— begin —
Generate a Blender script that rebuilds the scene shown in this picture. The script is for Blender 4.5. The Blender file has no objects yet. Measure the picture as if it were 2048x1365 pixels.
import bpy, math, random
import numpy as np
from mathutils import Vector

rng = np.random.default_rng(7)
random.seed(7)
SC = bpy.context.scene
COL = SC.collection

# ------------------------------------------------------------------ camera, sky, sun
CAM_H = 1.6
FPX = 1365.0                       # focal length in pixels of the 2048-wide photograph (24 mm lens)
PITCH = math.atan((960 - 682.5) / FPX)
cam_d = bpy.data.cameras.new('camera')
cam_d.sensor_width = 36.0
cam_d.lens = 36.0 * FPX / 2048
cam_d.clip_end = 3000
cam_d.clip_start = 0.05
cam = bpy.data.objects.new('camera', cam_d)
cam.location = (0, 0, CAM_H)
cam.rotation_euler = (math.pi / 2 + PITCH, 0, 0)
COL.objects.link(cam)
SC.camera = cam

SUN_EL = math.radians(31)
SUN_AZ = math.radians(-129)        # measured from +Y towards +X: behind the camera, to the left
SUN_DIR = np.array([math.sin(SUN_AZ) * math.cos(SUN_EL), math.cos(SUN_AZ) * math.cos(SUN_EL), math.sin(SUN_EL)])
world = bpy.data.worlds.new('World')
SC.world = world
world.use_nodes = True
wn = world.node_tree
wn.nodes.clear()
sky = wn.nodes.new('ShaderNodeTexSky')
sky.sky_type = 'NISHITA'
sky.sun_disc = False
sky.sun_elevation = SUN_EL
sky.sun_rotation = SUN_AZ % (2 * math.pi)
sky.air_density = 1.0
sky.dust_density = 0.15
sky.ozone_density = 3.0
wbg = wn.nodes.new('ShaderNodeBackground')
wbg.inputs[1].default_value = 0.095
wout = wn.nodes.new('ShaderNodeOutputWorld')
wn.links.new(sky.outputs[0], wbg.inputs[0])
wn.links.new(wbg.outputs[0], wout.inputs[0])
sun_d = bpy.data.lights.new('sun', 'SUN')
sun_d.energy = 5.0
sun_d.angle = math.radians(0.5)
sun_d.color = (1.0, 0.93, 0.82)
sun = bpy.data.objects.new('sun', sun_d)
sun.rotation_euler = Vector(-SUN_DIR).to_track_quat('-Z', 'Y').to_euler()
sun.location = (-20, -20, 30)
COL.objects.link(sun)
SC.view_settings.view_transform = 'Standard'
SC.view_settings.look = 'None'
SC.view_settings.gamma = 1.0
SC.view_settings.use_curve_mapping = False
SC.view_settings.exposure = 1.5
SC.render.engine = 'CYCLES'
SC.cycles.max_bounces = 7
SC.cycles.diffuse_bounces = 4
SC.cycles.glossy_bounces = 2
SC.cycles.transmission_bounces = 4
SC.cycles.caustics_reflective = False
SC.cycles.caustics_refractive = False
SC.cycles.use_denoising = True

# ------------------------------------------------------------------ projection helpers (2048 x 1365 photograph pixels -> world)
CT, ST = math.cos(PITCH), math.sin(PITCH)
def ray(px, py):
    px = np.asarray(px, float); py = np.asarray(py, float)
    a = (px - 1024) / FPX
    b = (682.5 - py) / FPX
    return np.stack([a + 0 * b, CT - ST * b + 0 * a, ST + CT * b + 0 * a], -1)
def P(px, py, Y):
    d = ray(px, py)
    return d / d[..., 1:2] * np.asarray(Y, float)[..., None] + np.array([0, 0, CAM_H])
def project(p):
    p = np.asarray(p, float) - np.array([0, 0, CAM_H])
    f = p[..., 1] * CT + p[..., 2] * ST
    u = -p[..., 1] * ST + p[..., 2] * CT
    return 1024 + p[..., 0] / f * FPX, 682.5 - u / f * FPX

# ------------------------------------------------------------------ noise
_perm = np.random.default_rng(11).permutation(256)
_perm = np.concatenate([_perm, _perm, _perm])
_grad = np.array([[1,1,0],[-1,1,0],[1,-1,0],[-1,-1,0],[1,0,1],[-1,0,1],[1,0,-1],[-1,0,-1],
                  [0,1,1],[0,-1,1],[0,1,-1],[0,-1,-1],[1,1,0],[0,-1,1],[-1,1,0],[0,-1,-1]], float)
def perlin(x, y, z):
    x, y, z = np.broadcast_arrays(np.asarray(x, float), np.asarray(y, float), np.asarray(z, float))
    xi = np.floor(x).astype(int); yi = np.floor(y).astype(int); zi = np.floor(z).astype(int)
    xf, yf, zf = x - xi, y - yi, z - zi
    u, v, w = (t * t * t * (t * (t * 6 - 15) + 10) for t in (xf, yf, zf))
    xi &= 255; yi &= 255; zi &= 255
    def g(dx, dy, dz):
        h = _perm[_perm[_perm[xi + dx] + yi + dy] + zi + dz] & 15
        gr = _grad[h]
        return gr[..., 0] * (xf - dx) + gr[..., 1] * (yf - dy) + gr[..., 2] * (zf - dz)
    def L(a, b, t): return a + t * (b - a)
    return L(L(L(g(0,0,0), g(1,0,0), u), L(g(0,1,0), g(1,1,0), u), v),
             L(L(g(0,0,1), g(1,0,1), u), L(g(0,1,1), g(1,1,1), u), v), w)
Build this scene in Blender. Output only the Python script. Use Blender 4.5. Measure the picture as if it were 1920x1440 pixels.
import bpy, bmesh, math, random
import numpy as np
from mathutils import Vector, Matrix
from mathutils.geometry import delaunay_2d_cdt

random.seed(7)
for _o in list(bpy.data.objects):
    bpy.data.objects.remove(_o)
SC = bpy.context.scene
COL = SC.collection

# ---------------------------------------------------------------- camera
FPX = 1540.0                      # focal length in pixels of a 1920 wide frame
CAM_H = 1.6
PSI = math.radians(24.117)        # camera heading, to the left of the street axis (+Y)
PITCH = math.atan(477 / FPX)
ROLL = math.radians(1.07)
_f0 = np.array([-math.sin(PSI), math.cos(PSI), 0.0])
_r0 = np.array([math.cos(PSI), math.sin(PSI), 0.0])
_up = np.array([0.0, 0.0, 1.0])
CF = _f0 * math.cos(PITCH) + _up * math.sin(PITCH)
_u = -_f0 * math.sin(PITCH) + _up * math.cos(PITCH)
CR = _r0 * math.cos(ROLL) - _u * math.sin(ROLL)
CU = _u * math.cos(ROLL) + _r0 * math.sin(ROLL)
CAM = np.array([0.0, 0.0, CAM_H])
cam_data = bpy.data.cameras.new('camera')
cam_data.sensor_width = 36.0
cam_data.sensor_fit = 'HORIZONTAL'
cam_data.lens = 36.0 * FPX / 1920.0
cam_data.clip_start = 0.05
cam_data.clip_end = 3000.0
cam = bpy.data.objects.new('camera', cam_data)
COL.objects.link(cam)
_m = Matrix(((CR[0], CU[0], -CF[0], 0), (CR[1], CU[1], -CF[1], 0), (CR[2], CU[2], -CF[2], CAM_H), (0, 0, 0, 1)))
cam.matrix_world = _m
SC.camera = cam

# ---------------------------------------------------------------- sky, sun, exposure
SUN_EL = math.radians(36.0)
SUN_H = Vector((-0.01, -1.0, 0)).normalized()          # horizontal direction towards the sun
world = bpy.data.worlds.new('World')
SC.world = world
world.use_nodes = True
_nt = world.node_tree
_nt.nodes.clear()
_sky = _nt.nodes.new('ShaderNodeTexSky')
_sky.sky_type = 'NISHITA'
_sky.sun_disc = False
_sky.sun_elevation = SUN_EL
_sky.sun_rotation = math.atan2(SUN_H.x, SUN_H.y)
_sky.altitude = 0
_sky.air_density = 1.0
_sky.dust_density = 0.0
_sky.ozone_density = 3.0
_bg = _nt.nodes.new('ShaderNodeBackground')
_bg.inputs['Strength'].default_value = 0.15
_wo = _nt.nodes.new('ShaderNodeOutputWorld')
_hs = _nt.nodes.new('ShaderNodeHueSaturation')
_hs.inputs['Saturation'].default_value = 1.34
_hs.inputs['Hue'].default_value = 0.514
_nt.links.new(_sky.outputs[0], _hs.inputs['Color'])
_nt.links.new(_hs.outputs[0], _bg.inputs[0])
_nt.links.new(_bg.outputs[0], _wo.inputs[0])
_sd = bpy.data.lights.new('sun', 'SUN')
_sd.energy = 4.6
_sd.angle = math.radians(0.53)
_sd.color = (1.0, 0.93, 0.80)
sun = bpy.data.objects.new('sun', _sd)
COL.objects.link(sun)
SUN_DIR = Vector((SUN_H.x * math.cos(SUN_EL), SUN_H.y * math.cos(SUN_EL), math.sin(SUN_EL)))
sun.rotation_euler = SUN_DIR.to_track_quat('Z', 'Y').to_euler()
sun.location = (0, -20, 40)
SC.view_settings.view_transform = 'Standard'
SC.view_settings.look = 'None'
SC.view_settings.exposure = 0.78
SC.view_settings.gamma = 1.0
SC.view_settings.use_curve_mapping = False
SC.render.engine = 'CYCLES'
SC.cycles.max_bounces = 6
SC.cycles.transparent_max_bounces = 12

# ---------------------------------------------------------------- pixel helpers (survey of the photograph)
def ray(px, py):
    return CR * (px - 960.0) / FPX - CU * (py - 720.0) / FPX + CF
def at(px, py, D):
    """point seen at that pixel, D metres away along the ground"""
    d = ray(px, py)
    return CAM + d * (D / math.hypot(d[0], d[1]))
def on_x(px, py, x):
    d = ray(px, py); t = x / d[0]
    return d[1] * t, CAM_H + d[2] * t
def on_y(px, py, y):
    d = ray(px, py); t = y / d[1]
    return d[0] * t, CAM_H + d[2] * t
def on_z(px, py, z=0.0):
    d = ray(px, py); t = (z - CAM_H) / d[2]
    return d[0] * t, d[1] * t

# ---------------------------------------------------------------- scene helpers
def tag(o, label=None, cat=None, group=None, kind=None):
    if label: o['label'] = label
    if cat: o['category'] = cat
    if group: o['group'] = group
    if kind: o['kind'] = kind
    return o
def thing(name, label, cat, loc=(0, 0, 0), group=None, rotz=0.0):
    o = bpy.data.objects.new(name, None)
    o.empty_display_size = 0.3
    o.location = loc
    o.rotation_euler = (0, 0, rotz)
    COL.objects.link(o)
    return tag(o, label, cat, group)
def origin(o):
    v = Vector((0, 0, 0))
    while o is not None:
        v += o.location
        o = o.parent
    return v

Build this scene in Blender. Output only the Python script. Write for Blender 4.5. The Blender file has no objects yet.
— end —
(Directive): Return nothing but the lines running from the line with "Build this scene in Blender. Output only the Python script. Use" through the line with "from mathutils.geometry import", exactly as they appear.

(The completed task):
Build this scene in Blender. Output only the Python script. Use Blender 4.5. Measure the picture as if it were 1920x1440 pixels.
import bpy, bmesh, math, random
import numpy as np
from mathutils import Vector, Matrix
from mathutils.geometry import delaunay_2d_cdt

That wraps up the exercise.